I was hoping this shot would show more. I'm standing in the corner of the living room. The doorway on the right is the front bedroom. The dining room is rather dark. The doorway you can see only a thin slice of (on the right edge of that opening) is the middle bedroom door. The dark doorway you can see through the opening is the bathroom door, and that leads to the back bedroom.
And now you have seen ALL the house. Yes, we are downsizing, and it feels good.
And even though the house is small, I will have about 11 kitchen drawers there, compared to the two I have now. Forgive me if I'm repeating myself from a previous post. I forget what I've already told you.
The appliances are old and tired, but they work. Folks kept saying, "Get new appliances! Just finance them!" That means put them into your loan that you're taking from the bank. Ha! Like I would EVER buy new appliances and then pay interest on the purchase for 30 years! I'm dumb, but I'm not that dumb.
I'm wondering if this dishwasher works. The water's not turned on to find out.
The refrigerator is, I think, the scariest place in the house. Mr. M. (sadly) has been dead about two years. That milk has been tipped over in there for two years. I think some rubber gloves and clorox will be in order!
They did tell us that we could put notes on various items in the house that would we like for them to leave, if they are willing. Otherwise I think the contents will just be hauled away to the dump or donated.
I couldn't bear to think of this lovely French cast iron casserole being ditched, so I left a note on it. I hope that's not presumptive.
I love the laundry room/back porch because (again) it's airy and bright. I'm going to turn this into the perfect laundry space for me.
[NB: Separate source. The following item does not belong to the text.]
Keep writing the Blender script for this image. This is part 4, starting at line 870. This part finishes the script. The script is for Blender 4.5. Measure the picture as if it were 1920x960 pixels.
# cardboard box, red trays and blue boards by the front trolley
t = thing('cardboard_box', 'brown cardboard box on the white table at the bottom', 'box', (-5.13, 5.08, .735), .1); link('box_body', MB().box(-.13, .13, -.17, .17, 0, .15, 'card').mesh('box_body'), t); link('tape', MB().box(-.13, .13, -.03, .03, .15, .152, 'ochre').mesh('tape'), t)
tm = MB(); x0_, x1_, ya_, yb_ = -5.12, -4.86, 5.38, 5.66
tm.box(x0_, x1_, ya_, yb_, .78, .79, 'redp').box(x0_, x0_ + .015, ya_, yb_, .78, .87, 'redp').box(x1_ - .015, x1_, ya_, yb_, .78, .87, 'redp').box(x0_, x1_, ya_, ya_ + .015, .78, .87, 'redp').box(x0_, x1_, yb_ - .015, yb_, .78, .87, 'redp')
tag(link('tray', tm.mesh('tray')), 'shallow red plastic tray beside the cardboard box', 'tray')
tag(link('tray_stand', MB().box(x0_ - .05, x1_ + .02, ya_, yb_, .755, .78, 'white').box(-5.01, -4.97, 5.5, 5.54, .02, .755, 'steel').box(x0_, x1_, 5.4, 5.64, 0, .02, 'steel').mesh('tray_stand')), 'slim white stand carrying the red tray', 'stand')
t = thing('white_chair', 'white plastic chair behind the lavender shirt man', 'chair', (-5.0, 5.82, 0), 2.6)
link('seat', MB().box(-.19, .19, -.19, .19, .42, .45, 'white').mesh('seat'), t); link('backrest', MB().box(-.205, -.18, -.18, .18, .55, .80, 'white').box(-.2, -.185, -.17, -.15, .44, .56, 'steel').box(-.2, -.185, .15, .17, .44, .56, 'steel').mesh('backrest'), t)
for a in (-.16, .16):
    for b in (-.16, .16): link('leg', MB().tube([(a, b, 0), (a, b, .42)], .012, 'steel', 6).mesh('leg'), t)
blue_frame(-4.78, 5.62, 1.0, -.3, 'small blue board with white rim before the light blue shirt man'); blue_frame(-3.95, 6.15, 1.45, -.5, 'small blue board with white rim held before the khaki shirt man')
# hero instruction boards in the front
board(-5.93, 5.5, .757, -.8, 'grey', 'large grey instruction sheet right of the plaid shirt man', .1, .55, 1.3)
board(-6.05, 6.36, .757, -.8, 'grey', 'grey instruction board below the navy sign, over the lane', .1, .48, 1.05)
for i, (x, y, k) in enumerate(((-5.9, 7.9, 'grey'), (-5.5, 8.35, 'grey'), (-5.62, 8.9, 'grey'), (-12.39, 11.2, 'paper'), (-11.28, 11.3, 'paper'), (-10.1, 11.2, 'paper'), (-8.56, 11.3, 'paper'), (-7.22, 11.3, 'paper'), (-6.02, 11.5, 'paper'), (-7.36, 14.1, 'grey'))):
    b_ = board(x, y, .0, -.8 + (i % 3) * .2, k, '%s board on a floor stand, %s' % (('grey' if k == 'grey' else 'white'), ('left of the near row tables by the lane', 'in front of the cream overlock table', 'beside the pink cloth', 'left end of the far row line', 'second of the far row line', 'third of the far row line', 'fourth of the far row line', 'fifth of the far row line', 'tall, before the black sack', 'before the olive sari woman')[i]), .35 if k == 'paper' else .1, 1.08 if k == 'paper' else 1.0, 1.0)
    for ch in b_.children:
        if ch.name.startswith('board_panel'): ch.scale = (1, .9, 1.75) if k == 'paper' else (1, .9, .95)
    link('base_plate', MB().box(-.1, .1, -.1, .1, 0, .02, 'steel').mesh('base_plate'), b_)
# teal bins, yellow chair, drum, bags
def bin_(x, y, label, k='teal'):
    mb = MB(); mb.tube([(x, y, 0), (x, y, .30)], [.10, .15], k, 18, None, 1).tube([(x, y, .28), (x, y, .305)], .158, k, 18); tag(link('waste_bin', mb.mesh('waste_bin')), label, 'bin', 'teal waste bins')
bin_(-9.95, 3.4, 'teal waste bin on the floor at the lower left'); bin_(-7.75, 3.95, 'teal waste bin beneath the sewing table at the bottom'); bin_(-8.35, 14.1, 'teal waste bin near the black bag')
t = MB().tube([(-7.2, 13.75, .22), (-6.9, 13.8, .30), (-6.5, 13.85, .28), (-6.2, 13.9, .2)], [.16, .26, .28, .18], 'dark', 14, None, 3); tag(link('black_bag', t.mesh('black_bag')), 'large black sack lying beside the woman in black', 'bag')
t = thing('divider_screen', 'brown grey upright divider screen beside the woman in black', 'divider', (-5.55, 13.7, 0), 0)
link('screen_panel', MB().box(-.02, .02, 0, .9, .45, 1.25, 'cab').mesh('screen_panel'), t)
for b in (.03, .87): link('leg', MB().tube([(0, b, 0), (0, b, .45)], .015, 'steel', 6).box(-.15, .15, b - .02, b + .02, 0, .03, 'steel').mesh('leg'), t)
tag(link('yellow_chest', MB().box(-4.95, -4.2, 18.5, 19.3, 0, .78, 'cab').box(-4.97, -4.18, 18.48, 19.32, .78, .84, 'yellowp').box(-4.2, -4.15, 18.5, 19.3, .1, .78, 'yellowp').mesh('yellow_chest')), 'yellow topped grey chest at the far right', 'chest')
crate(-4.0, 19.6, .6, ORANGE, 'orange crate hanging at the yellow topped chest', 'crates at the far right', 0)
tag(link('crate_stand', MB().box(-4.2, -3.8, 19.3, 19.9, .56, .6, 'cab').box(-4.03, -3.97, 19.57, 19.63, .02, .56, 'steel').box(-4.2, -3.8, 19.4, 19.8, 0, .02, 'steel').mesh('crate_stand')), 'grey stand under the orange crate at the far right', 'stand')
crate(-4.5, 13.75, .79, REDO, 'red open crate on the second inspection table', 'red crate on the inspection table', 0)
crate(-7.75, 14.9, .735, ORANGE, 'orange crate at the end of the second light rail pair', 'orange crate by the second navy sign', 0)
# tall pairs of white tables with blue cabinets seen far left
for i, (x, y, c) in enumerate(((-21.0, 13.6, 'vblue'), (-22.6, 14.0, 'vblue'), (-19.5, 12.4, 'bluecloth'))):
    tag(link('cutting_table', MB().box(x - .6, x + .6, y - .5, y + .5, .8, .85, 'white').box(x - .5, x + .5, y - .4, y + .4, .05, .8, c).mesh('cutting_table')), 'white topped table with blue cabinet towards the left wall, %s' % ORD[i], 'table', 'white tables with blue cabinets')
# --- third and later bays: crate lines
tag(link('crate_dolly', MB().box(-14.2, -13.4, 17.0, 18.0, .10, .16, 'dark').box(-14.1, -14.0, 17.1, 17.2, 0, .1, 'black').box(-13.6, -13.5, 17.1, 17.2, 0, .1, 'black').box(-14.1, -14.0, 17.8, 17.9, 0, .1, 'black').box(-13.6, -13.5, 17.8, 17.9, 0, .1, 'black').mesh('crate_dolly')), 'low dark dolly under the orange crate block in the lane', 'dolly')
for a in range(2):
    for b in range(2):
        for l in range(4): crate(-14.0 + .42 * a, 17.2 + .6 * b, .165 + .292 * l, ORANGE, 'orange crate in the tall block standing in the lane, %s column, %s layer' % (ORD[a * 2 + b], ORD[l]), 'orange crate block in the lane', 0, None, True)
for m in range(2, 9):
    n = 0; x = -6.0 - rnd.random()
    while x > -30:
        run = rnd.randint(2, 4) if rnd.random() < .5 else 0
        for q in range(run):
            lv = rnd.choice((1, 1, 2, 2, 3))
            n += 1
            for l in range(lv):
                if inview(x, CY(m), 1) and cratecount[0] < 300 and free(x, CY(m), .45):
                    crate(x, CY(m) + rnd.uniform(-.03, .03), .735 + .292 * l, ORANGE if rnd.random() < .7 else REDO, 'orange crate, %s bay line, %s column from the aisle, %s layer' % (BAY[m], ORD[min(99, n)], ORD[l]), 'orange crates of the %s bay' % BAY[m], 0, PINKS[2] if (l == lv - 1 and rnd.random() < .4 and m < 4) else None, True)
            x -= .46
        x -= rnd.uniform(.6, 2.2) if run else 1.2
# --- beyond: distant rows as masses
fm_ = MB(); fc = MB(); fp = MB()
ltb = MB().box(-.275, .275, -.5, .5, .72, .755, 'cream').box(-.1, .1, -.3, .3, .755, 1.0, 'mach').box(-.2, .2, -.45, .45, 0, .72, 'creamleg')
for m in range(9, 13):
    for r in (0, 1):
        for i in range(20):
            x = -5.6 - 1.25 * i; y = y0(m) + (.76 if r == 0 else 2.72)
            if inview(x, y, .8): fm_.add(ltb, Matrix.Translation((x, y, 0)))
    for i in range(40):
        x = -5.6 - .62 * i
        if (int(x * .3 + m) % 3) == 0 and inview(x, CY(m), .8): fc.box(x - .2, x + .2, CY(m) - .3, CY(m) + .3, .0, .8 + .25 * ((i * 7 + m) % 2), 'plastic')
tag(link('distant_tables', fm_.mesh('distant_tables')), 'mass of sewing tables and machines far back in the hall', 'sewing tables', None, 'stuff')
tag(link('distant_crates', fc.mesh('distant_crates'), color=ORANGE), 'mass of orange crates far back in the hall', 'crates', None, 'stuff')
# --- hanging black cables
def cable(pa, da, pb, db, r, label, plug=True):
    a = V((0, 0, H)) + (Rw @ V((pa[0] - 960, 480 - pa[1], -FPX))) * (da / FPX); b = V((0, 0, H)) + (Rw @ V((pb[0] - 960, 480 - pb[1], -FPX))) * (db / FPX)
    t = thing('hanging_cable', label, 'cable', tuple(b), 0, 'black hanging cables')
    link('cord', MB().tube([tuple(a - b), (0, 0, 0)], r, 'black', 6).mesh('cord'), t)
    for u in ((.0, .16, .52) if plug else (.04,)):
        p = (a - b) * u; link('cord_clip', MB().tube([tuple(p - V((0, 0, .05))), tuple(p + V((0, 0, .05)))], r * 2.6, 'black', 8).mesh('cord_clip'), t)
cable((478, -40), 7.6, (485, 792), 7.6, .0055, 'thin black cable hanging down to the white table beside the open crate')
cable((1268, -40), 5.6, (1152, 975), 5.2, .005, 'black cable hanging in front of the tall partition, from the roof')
So, Mr. M., thank you for your home (provided our purchase does go through). It's always strange to me, stepping into someone else's life who has passed ... like walking over their grave, but moreso. To find his drink half-drunk, his project half-done, to see the grime he left on his bath towel, the indention his head left on his pillow, his tools sitting where he's left them only for a moment. Forever. I hope we can give this house new life and fun.